[SOURCE DATA]
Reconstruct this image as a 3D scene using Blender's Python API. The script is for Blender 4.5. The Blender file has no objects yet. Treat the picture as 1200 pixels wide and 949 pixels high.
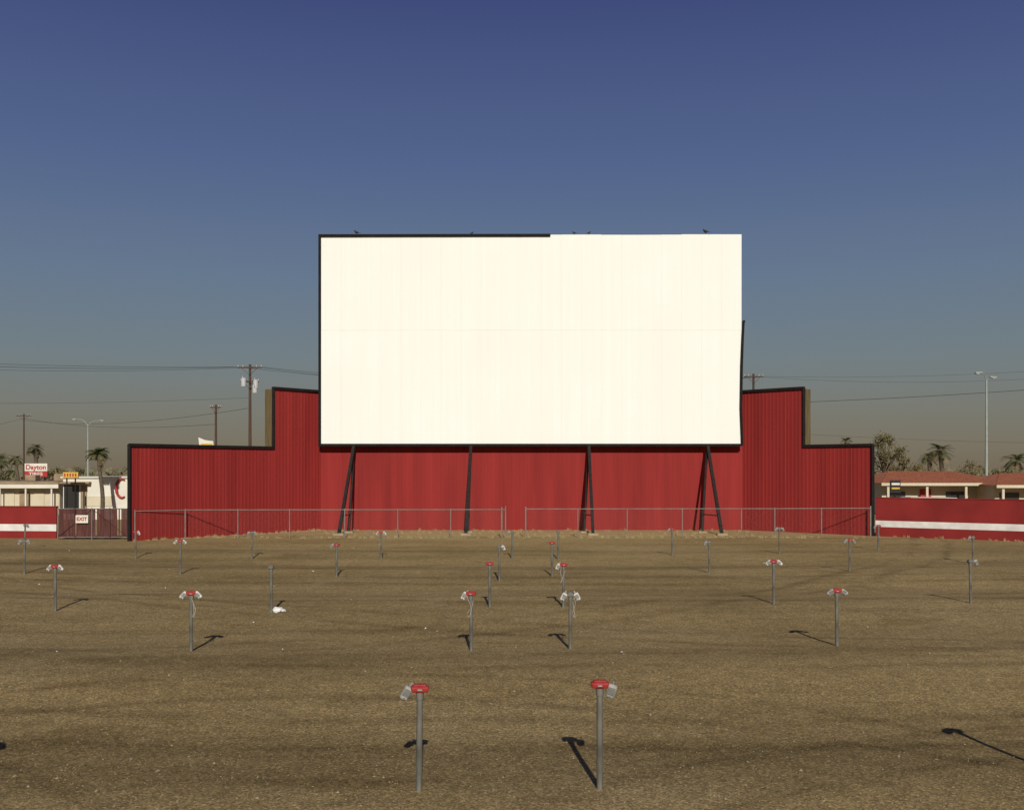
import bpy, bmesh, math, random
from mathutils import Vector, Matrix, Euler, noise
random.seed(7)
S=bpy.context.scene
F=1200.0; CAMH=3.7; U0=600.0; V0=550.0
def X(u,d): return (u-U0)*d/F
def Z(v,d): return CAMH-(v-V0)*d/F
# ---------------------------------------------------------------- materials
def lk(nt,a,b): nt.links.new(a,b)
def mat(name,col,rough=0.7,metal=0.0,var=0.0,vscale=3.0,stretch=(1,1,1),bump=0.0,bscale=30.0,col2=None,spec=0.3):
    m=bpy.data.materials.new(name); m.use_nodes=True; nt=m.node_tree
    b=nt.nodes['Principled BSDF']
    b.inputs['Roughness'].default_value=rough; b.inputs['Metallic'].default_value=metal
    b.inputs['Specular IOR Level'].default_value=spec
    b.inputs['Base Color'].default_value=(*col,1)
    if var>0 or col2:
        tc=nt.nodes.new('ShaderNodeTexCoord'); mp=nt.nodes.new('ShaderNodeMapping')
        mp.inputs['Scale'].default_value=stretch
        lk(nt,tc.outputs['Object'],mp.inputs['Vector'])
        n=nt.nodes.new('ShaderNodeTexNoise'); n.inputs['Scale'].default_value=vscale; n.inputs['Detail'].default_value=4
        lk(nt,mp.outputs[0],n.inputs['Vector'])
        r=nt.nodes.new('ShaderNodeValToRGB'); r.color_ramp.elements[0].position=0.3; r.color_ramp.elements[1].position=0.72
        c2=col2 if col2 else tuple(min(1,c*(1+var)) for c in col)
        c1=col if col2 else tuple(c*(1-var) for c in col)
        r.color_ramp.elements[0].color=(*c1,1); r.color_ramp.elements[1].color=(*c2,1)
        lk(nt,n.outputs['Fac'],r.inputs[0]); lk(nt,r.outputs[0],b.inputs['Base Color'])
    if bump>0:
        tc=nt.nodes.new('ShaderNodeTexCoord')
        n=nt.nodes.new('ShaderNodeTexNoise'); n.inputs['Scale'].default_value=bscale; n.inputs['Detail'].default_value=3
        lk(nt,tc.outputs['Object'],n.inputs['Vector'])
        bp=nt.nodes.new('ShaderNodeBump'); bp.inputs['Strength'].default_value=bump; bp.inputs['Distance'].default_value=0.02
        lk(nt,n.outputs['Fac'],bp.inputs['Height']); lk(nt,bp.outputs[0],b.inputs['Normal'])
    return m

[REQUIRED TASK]
Return the material exactly as given, apart from the pictures.

[EXERCISE OUTPUT]
Reconstruct this image as a 3D scene using Blender's Python API. The script is for Blender 4.5. The Blender file has no objects yet. Treat the picture as 1200 pixels wide and 949 pixels high.
import bpy, bmesh, math, random
from mathutils import Vector, Matrix, Euler, noise
random.seed(7)
S=bpy.context.scene
F=1200.0; CAMH=3.7; U0=600.0; V0=550.0
def X(u,d): return (u-U0)*d/F
def Z(v,d): return CAMH-(v-V0)*d/F
# ---------------------------------------------------------------- materials
def lk(nt,a,b): nt.links.new(a,b)
def mat(name,col,rough=0.7,metal=0.0,var=0.0,vscale=3.0,stretch=(1,1,1),bump=0.0,bscale=30.0,col2=None,spec=0.3):
    m=bpy.data.materials.new(name); m.use_nodes=True; nt=m.node_tree
    b=nt.nodes['Principled BSDF']
    b.inputs['Roughness'].default_value=rough; b.inputs['Metallic'].default_value=metal
    b.inputs['Specular IOR Level'].default_value=spec
    b.inputs['Base Color'].default_value=(*col,1)
    if var>0 or col2:
        tc=nt.nodes.new('ShaderNodeTexCoord'); mp=nt.nodes.new('ShaderNodeMapping')
        mp.inputs['Scale'].default_value=stretch
        lk(nt,tc.outputs['Object'],mp.inputs['Vector'])
        n=nt.nodes.new('ShaderNodeTexNoise'); n.inputs['Scale'].default_value=vscale; n.inputs['Detail'].default_value=4
        lk(nt,mp.outputs[0],n.inputs['Vector'])
        r=nt.nodes.new('ShaderNodeValToRGB'); r.color_ramp.elements[0].position=0.3; r.color_ramp.elements[1].position=0.72
        c2=col2 if col2 else tuple(min(1,c*(1+var)) for c in col)
        c1=col if col2 else tuple(c*(1-var) for c in col)
        r.color_ramp.elements[0].color=(*c1,1); r.color_ramp.elements[1].color=(*c2,1)
        lk(nt,n.outputs['Fac'],r.inputs[0]); lk(nt,r.outputs[0],b.inputs['Base Color'])
    if bump>0:
        tc=nt.nodes.new('ShaderNodeTexCoord')
        n=nt.nodes.new('ShaderNodeTexNoise'); n.inputs['Scale'].default_value=bscale; n.inputs['Detail'].default_value=3
        lk(nt,tc.outputs['Object'],n.inputs['Vector'])
        bp=nt.nodes.new('ShaderNodeBump'); bp.inputs['Strength'].default_value=bump; bp.inputs['Distance'].default_value=0.02
        lk(nt,n.outputs['Fac'],bp.inputs['Height']); lk(nt,bp.outputs[0],b.inputs['Normal'])
    return m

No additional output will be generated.